Aim for a safer down-the-line lane:
- toward the opponent’s outside hip
- toward their outside foot
- behind their reaching paddle
- low through the sideline window
- slightly inside the line, not on the paint
The best target is often not “winner.” It is awkward contact.
If you can make the opponent reach, jam, or counter from a low contact point, you did your job.
At rec level, that often produces a popup, a block into the net, or a rushed counter your partner can finish.
Why Topspin Matters
A flat speed-up down the line can work, but it is risky.
The ball has less room to clear the net and stay in. That is why a little topspin is so useful.

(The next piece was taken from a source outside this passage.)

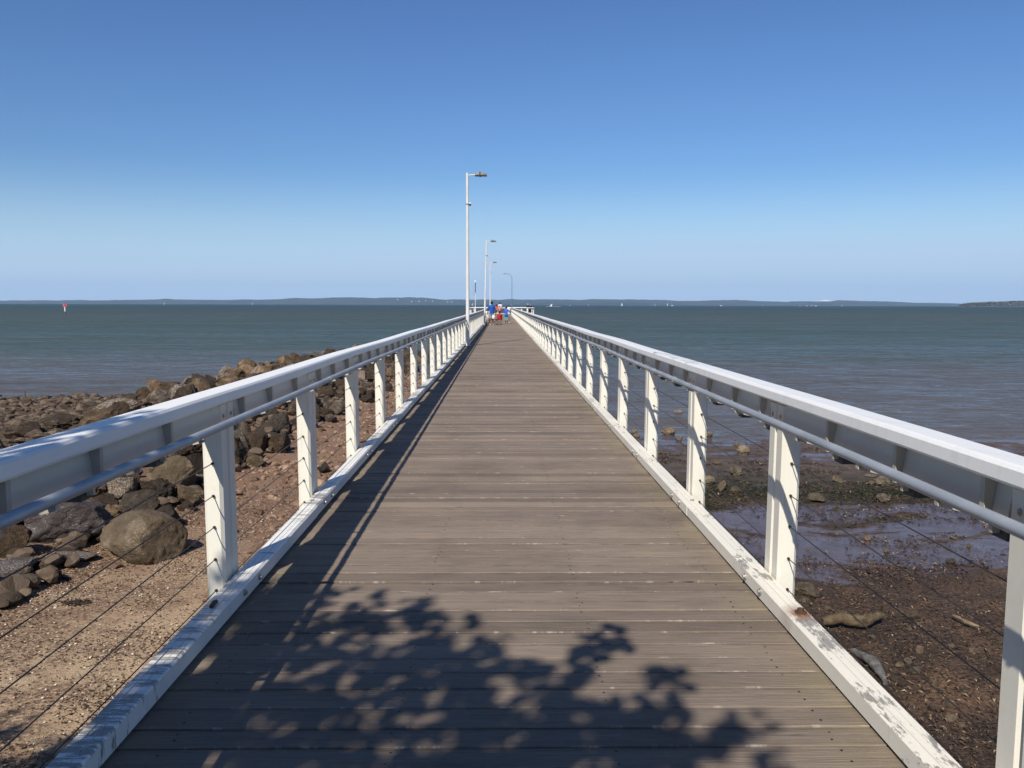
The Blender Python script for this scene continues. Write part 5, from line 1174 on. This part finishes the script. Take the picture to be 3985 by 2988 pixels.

It lets you swing with intent while still helping the ball dip.
You do not need a massive tennis-style roll.
You just need enough shape that the ball does not sail.
Cue: brush and send, don’t slap and hope.
If your ball keeps flying long, you are probably opening the paddle face or swinging too flat. If it keeps going into the net, you may be contacting too low or trying to create too much spin without enough forward path.
The Partner Problem: Tell Them It’s Coming
This is a doubles shot, so let’s talk about your partner.
When you speed up down the line, the most likely next ball may come back fast, often toward the middle or at your partner. That means your partner needs to be ready to counter, block, or clean up the next ball.
If you are practicing this shot with a regular partner, tell them:
“When I get that two-handed backhand look on the right side, I may go line. Be ready for the next ball.”
That one sentence prevents a lot of chaos.
If you play random open play, use the shot more carefully. A surprise speed-up can be great, but if your partner is not ready, you may create a mess instead of an advantage.
The Biggest Mistakes Rec Players Make
Mistake 1: Hitting it too hard
You do not need full power. You need surprise, location, and shape.
Mistake 2: Using it without setting it up
If you never dink crosscourt or middle from the same look, the line attack becomes easier to read.
Mistake 3: Attacking from too low
If the ball is below net height, you are asking for trouble. Reset or dink instead.
Mistake 4: Pulling across the ball
Your paddle needs to travel toward the line, not swipe wildly across your body.
Mistake 5: Forgetting the next shot
A speed-up is not always the finish. Often, it is the start of a faster exchange.
How Often Should You Use It?
Less than you think. This is not a “use every rally” shot. It is a changeup. A trap. A way to keep the opponent honest.
If you use it too much, opponents will sit on it. They will hold their line, keep their paddle ready, and make you pay.
A good starting goal: use it once or twice per game when the setup is clearly there.
That is enough to make opponents respect it without turning you into the person who attacks every backhand like rent is due.